By Zane Bhansali and Chris Jalandoni

TSM’s Fortnite pro Ali "Myth" Kabbani ignited a conversation last month about esports player unions when he suggested he might start one for the Fortnite community. But esports unions were on the mind of Stephen "Snoopeh" Ellis long before Kabbani pushed them into gamers' consciousness.

A League of Legends World Championship semi-finalist, Snoopeh first proposed the concept of esports player unions in 2014 after retiring from competitive play. In a Reddit discussion that year, Snoopeh commented that he was “currently deliberating the formation of a player union to help standardize contracts and create transparency between players and teams.”

But Snoopeh later amended his comment, rephrasing union as “player association.” A year later, he shifted his position again, saying that while he thought unions “may be necessary down the road, we are not at that point yet” due to cost and legal complexity.

Today, Snoopeh stands by that judgment. On the topic of Myth’s hypothetical union, Snoopeh said one of the main obstacles to creating a Fortnite union is the relatively small scale of the game's professional player base ー especially measured against its massive casual player base.

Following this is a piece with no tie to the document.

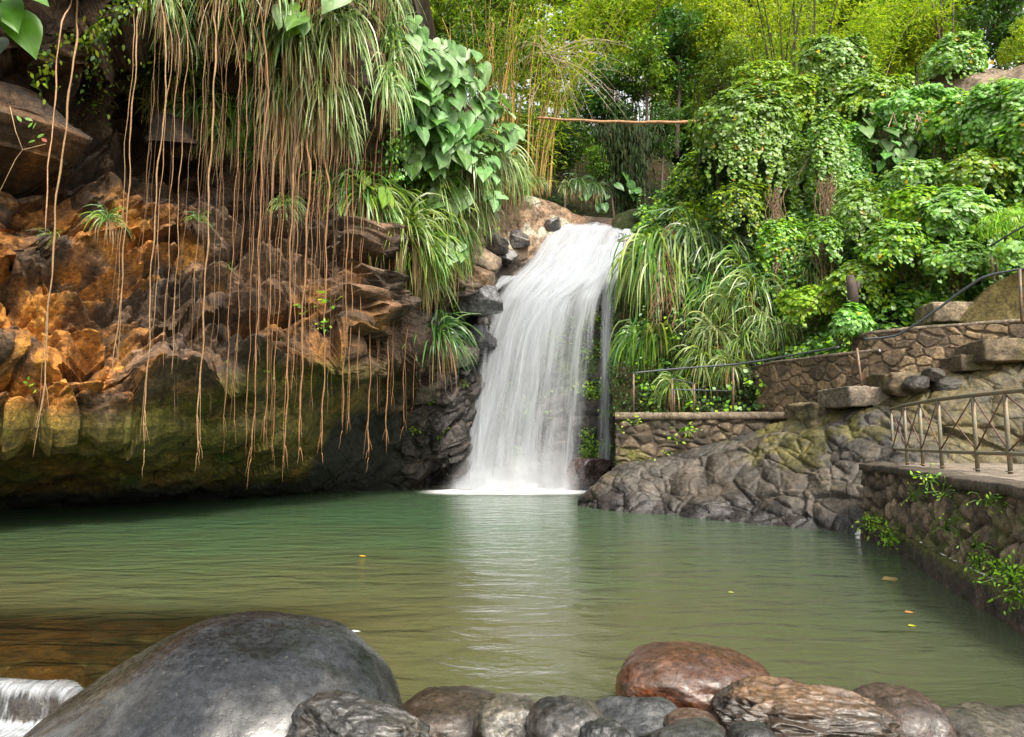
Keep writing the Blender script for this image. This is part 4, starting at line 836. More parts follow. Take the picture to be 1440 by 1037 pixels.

“If you’re Epic Games, why do you necessarily want to cater to a small fraction of your player base when you’ve got this $3 billion a year revenue to cater to?” Snoopeh asked during an interview with Cheddar Sports.

In his view, the players themselves are the biggest barriers to unionization. “One of the things that would be super important in a union is getting the players to fund the member dues,” he said. “None of the players necessarily want to part with any cash.”

That attitude is emblematic of the gaps in the still-growing esports industry. “As recently as this year, we’ve got players that are still not getting to look at contracts,” Snoopeh said. “There’s a huge lack of education and awareness amongst players in the importance of taking their career seriously.”

To that end, Snoopeh started the “Player Resource Center” in partnership with attorney Bryce Blum in 2016 to educate players on legal issues and health insurance.

For him, a union isn’t possible until that basic foundation is laid ー and players realize its importance.

“I think ultimately the responsibility is on the players,” he said. “Esports is still [new], even though it’s been around 20, 30 years ー it’s still a really young ecosystem. If you look at other successful unions in different sports, the players running those were playing for decades. We don’t have that history or that longevity yet in esports.”